Pour se chauffer, il faudra donc :
– dans le logement neuf, utiliser principalement le gaz (voire un réseau de chaleur à partir de la géothermie) ;
– dans la maison individuelle, recourir au gaz (si le réseau existe), au bois (mais les pellets, granulés… posent question), à des pompes à chaleur air/eau ou eau/eau (géothermie de surface ou de profondeur) qui ont des coûts d’installation et d’entretien très élevés. Au moment où l’ensemble des pays est sensibilisé, tout au moins en théorie, aux questions du réchauffement climatique lié au rejet des gaz à effet de serre – du CO2 en particulier –, il est assez paradoxal de voir nos gouvernements vouloir remplacer l’électricité par des moyens de production d’énergie beaucoup plus polluants. En effet, étant donné la structuration de la production d’électricité de notre parc (90 % à partir du nucléaire et de l’hydraulique), le chauffage électrique est de loin le moins polluant. Non seulement il cause peu de gaz à effet de serre (4 fois moins que le chauffage au gaz, et 6 fois moins que le fioul), mais il émet également moins de particules fines, d’oxyde d’azote…
Ce paradoxe ne semble pourtant guère soucier notre ministre de l’Écologie ni notre gouvernement.
ÉCONOMIE D’ÉNERGIE N’EST PAS TOUJOURS RÉDUCTION DE LA DÉPENSE…
Répondre à la RT 2012, c’est devoir faire appel aux bureaux d’études thermiques, aux organismes agréés de contrôle pour appliquer les techniques proposées et effectuer les tests d’étanchéité à l’air. Tout cela génère, selon les professionnels, un surcoût d’investissement de l’ordre de 15 à 20 %. Et qui doit payer ce surcoût ? les maîtres d’ouvrage, c’est-àdire les particuliers qui achètent une maison ou un logement, sans forcément savoir si cette dépense supplémentaire sera compensée par les économies promises.
Ces investissements sont par ailleurs financés par les subventions ou des défiscalisations. Ils représentent donc à la fois un manque à gagner pour la collectivité et une nouvelle dépense pour les usagers. En effet, les tarifs de rachat du photovoltaïque (environ 10 fois supérieurs au prix moyen de l’électricité !) se répercutent in fine sur l’ensemble des ménages via la contribution au service public de l’électricité (CSPE), taxe qui figure au bas de chaque facture d’électricité.

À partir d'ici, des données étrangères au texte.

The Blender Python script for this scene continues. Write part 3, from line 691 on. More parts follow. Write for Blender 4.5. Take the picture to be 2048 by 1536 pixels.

Ayant déjà sensiblement augmenté depuis son institution, en 2003, celleci va continuer de croître.
… NI DE LA POLLUTION
Il y aura certainement baisse de la quantité d’énergie consommée, mais, outre l’investissement de départ, il ne faudra pas oublier l’entretien annuel des pompes à chaleur ou du chauffe-eau thermodynamique, l’amortissement du matériel et son remplacement au bout d’un certain nombre d’années (une dizaine). Et quelle sera la durée, au-delà de la garantie décennale, des isolations par l’extérieur ?
En résumé la RT 2012 réduira certainement la consommation énergétique des nouvelles constructions, mais, contrairement à l’objectif affiché, sûrement pas les dépenses des ménages liées à l’énergie. Elle fait fi des objectifs de réduction des gaz à effet de serre, du CO2 en particulier. Au contraire, elle favorise le développement des énergies carbonées (du gaz en particulier).
Les tenants du « capitalisme vert », dont certains ont déjà accumulé des fortunes indécentes, peuvent être rassurés : ils y trouveront leur compte.